— START Dataset —

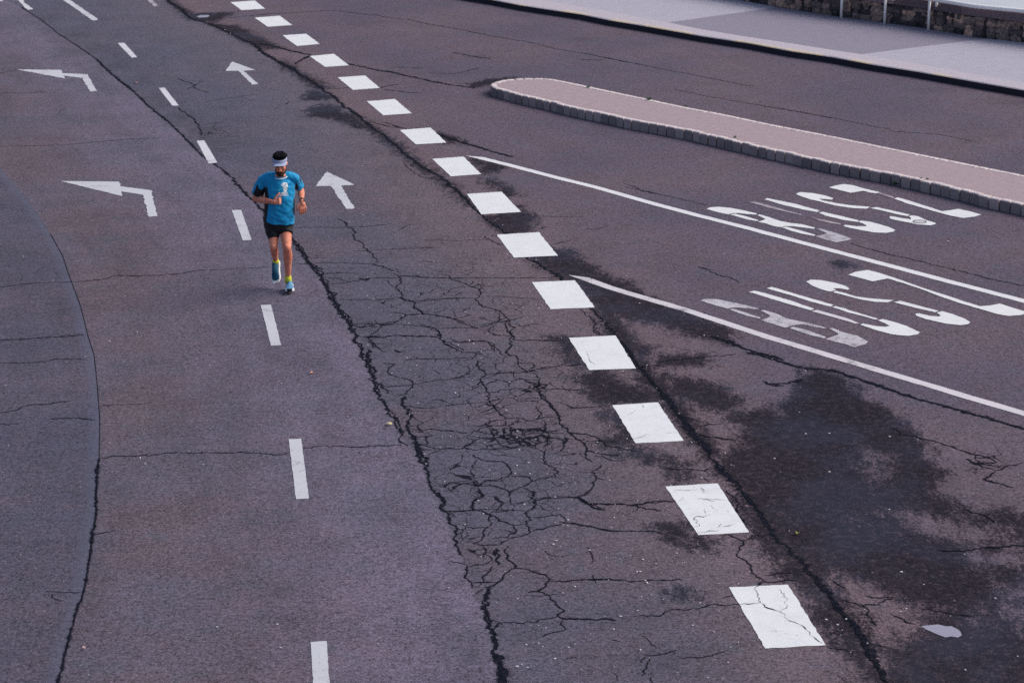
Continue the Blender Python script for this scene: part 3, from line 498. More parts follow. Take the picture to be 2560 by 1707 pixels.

— END Dataset —
— START Dataset —

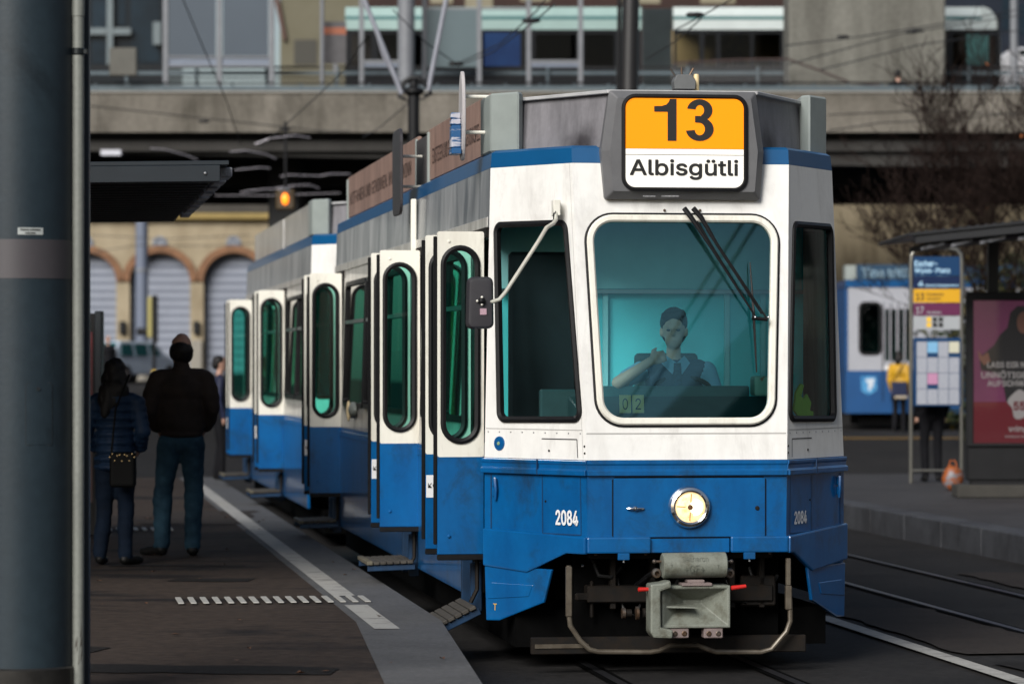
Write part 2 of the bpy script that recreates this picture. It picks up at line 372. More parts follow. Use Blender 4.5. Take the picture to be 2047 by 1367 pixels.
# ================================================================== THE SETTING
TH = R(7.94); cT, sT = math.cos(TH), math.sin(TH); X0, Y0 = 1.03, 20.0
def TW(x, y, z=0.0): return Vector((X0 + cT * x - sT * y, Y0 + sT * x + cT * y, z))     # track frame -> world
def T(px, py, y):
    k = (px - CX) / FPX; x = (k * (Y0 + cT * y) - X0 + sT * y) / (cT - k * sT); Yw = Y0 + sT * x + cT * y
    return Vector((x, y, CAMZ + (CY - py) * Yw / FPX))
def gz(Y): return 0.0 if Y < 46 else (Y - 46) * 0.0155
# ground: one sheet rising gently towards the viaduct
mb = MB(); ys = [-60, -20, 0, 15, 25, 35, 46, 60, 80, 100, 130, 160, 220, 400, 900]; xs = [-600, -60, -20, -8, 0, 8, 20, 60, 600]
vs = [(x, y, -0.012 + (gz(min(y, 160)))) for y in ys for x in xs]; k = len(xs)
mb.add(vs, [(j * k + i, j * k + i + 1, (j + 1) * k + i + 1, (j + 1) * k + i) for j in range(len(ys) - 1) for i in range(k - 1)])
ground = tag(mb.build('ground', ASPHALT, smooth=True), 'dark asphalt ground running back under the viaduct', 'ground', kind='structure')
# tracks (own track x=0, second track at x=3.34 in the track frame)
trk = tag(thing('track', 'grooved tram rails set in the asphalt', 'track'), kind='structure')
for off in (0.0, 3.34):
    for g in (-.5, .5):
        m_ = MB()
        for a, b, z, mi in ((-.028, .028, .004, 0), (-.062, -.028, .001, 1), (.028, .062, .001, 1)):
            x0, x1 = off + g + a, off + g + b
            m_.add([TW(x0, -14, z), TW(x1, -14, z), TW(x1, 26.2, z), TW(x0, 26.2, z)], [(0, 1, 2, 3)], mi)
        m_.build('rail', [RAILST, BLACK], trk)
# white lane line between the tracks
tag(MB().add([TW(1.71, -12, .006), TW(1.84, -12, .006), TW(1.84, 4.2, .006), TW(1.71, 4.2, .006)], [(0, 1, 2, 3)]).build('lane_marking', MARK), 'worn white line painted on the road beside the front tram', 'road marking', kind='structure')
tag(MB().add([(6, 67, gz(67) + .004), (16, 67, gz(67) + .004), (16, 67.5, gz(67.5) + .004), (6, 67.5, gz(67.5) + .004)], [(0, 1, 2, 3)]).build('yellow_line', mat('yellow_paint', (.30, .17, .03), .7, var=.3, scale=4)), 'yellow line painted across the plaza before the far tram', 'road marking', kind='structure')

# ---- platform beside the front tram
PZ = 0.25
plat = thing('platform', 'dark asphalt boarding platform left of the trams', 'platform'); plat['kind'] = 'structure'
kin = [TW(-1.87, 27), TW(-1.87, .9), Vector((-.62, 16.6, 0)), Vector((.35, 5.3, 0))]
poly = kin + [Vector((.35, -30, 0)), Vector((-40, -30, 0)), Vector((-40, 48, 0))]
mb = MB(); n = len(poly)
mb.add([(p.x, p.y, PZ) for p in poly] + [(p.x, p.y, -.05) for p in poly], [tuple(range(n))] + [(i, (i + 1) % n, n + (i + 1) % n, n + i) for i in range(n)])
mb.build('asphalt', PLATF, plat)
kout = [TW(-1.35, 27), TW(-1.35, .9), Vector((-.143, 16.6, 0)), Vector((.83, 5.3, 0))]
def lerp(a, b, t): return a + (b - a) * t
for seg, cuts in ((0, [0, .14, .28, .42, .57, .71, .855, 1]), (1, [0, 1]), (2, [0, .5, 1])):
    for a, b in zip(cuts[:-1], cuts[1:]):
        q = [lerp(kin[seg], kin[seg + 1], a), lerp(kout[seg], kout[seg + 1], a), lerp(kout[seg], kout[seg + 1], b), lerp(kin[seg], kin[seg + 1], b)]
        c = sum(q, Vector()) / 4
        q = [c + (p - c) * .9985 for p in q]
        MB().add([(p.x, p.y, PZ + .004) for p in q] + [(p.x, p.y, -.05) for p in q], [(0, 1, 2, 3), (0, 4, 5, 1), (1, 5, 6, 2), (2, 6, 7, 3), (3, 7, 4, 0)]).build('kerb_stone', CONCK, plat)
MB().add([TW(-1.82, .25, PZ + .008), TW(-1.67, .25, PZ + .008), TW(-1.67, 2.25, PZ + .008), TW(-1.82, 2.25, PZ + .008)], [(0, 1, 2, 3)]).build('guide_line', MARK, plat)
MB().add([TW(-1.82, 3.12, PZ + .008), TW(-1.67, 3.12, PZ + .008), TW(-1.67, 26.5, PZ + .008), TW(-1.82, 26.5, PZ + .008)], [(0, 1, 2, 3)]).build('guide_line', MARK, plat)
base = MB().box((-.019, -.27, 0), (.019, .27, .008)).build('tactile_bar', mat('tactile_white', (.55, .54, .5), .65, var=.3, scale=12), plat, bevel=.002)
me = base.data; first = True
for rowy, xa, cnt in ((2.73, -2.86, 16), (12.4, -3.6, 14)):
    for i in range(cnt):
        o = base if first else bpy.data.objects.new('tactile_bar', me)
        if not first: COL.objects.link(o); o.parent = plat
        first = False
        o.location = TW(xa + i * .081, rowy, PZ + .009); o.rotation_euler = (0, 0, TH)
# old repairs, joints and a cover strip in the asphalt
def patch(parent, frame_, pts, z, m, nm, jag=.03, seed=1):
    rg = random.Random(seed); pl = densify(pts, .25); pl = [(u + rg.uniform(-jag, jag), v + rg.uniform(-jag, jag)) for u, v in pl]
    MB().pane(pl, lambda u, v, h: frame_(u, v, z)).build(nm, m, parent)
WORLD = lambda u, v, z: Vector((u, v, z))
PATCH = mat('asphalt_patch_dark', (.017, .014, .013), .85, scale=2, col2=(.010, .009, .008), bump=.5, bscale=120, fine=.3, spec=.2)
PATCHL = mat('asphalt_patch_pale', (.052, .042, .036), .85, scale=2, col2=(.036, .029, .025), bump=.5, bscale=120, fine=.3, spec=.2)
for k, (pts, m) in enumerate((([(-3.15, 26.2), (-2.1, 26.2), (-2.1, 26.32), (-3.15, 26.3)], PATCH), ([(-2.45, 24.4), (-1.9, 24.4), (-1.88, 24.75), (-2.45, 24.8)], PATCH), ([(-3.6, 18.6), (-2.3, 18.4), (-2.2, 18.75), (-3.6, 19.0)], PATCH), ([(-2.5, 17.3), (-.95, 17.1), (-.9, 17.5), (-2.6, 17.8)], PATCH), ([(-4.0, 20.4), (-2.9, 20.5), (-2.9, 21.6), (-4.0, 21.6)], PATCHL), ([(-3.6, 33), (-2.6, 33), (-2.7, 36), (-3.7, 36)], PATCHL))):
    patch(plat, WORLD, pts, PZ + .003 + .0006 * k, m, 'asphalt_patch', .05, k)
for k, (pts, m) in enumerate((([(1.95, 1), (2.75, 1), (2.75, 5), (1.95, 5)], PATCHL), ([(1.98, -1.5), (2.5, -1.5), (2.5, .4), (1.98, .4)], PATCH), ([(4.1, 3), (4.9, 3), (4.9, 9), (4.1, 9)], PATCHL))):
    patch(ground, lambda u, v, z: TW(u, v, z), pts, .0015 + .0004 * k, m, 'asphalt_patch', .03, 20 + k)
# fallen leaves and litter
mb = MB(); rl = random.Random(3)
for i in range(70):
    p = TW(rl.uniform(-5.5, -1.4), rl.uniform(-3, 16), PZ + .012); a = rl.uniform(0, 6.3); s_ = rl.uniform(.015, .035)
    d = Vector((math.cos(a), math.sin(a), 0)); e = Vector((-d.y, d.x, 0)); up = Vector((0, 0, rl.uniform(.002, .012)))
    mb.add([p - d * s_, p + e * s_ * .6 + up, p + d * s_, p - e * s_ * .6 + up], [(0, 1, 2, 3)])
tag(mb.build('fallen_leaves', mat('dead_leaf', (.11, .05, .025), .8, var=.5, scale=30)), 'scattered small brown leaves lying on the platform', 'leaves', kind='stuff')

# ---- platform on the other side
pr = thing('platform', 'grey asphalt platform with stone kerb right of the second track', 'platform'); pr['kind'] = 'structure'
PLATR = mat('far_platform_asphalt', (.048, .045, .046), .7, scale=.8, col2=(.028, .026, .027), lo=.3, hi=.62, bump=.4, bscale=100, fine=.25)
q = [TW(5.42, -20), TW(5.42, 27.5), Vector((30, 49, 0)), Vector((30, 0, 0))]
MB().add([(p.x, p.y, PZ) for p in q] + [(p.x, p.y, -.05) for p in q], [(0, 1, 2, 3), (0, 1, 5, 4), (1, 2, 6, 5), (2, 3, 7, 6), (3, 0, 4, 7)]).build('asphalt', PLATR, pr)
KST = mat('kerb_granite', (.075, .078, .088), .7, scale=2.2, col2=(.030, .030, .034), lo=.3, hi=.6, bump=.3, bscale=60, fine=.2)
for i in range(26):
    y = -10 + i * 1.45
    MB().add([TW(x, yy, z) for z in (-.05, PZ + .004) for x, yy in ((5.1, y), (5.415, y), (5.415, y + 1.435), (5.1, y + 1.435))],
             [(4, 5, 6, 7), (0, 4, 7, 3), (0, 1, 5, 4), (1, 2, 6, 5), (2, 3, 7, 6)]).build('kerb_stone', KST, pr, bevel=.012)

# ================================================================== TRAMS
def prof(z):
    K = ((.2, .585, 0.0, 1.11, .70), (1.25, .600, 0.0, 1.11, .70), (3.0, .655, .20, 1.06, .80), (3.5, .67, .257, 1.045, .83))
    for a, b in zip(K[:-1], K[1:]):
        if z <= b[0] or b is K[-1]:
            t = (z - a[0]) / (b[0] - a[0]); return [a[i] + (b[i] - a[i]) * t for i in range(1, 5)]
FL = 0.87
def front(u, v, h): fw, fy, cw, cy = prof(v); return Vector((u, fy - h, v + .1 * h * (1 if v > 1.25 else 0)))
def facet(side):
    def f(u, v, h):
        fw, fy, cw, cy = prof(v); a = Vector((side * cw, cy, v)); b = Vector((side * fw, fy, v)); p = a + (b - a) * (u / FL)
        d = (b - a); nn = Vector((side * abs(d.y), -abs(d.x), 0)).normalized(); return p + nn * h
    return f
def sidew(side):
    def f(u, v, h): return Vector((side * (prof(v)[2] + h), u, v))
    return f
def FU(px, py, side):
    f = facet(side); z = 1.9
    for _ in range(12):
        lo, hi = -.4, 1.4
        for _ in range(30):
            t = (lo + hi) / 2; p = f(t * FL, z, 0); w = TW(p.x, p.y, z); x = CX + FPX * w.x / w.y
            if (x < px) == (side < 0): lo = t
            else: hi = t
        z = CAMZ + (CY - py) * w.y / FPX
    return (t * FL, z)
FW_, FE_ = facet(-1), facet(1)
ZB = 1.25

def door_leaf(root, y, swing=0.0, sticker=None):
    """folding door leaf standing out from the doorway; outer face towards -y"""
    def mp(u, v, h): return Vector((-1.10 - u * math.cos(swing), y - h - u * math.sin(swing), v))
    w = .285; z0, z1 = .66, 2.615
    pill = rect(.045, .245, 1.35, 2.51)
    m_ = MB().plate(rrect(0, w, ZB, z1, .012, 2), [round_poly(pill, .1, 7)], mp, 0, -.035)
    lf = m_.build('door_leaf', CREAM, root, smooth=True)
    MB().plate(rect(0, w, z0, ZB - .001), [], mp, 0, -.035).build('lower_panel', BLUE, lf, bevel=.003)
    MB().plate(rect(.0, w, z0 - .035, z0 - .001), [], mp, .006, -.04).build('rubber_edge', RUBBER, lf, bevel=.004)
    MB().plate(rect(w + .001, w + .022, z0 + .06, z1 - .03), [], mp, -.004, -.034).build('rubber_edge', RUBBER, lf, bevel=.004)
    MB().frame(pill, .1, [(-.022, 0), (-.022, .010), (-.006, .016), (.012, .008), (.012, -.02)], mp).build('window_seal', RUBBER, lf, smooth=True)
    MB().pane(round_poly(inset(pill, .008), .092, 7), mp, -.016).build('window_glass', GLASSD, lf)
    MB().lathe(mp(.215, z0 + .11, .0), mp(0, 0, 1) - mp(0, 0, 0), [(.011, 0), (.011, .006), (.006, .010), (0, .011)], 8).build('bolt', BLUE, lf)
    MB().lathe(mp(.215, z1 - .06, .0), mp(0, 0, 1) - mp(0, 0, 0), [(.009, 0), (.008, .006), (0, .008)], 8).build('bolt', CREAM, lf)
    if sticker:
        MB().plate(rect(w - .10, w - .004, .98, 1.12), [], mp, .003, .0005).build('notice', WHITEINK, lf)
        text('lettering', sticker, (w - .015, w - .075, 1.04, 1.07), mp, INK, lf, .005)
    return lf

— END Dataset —
— START Dataset —

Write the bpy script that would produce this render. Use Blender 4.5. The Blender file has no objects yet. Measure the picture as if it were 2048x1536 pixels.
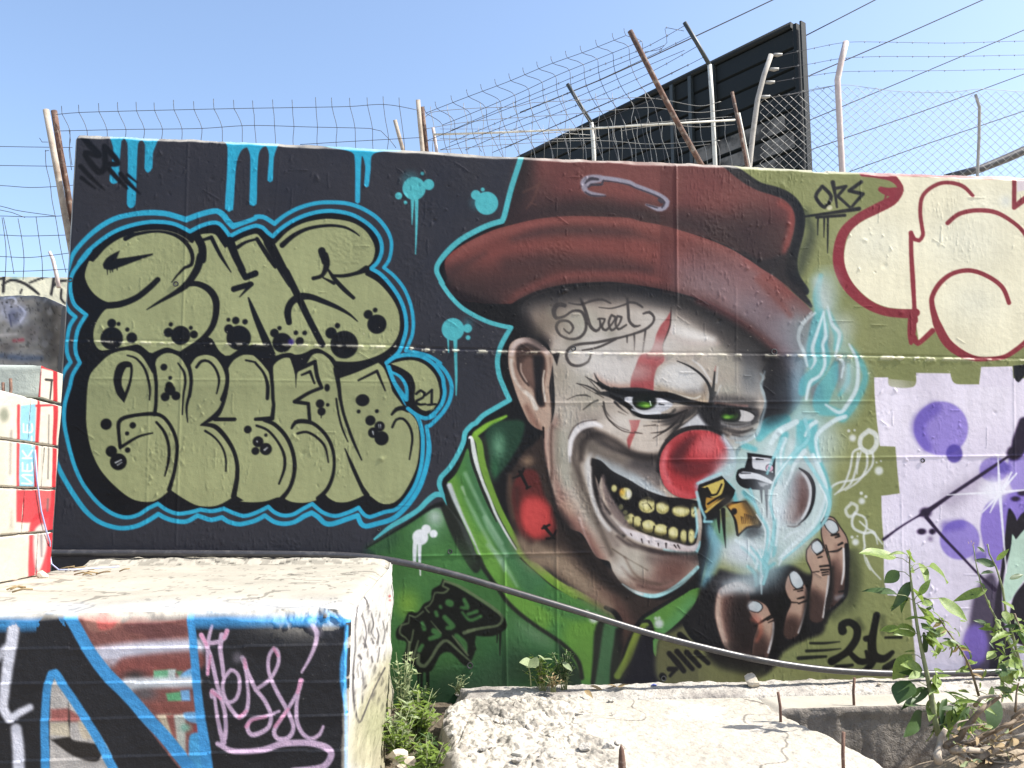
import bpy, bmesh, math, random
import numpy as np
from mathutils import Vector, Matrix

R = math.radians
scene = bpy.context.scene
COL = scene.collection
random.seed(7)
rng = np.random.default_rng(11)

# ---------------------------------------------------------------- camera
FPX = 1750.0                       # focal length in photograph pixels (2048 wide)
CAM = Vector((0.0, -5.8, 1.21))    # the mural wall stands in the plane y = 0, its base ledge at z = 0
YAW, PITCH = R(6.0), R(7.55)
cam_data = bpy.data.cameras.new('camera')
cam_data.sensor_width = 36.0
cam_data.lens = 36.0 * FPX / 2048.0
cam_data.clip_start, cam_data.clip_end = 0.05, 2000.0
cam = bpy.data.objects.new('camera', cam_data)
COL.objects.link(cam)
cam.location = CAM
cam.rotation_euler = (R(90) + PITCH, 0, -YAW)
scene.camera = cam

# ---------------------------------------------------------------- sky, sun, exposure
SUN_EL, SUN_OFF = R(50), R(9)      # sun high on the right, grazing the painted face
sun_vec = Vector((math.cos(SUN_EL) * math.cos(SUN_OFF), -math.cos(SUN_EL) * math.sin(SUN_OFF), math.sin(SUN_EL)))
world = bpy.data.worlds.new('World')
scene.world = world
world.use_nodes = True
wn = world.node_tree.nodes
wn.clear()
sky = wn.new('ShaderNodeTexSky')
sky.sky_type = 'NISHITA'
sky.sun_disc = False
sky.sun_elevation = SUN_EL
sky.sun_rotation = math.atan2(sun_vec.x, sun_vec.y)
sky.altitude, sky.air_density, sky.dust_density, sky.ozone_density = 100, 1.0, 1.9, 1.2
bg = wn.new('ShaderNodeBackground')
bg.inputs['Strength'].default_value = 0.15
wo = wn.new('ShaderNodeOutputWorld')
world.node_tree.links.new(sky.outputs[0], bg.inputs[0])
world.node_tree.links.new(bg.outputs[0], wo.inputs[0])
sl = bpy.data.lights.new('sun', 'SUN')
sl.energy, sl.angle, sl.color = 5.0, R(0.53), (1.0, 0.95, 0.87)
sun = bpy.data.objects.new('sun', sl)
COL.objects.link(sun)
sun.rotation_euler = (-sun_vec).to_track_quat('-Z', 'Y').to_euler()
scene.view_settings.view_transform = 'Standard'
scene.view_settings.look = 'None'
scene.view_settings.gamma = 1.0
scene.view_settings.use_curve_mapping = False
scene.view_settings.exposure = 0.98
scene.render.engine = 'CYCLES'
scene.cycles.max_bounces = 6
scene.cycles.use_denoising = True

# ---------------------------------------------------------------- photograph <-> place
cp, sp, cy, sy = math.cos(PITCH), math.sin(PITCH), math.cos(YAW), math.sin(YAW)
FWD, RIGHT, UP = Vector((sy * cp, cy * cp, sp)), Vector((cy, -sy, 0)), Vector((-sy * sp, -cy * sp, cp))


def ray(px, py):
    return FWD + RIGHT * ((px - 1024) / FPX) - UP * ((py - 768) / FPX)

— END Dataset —

Exercise objective
Repeat the lines between those holding "Write the bpy" and "scene.camera = cam", inclusive. Pictures stay out.

Correct answer
Write the bpy script that would produce this render. Use Blender 4.5. The Blender file has no objects yet. Measure the picture as if it were 2048x1536 pixels.
import bpy, bmesh, math, random
import numpy as np
from mathutils import Vector, Matrix

R = math.radians
scene = bpy.context.scene
COL = scene.collection
random.seed(7)
rng = np.random.default_rng(11)

# ---------------------------------------------------------------- camera
FPX = 1750.0                       # focal length in photograph pixels (2048 wide)
CAM = Vector((0.0, -5.8, 1.21))    # the mural wall stands in the plane y = 0, its base ledge at z = 0
YAW, PITCH = R(6.0), R(7.55)
cam_data = bpy.data.cameras.new('camera')
cam_data.sensor_width = 36.0
cam_data.lens = 36.0 * FPX / 2048.0
cam_data.clip_start, cam_data.clip_end = 0.05, 2000.0
cam = bpy.data.objects.new('camera', cam_data)
COL.objects.link(cam)
cam.location = CAM
cam.rotation_euler = (R(90) + PITCH, 0, -YAW)
scene.camera = cam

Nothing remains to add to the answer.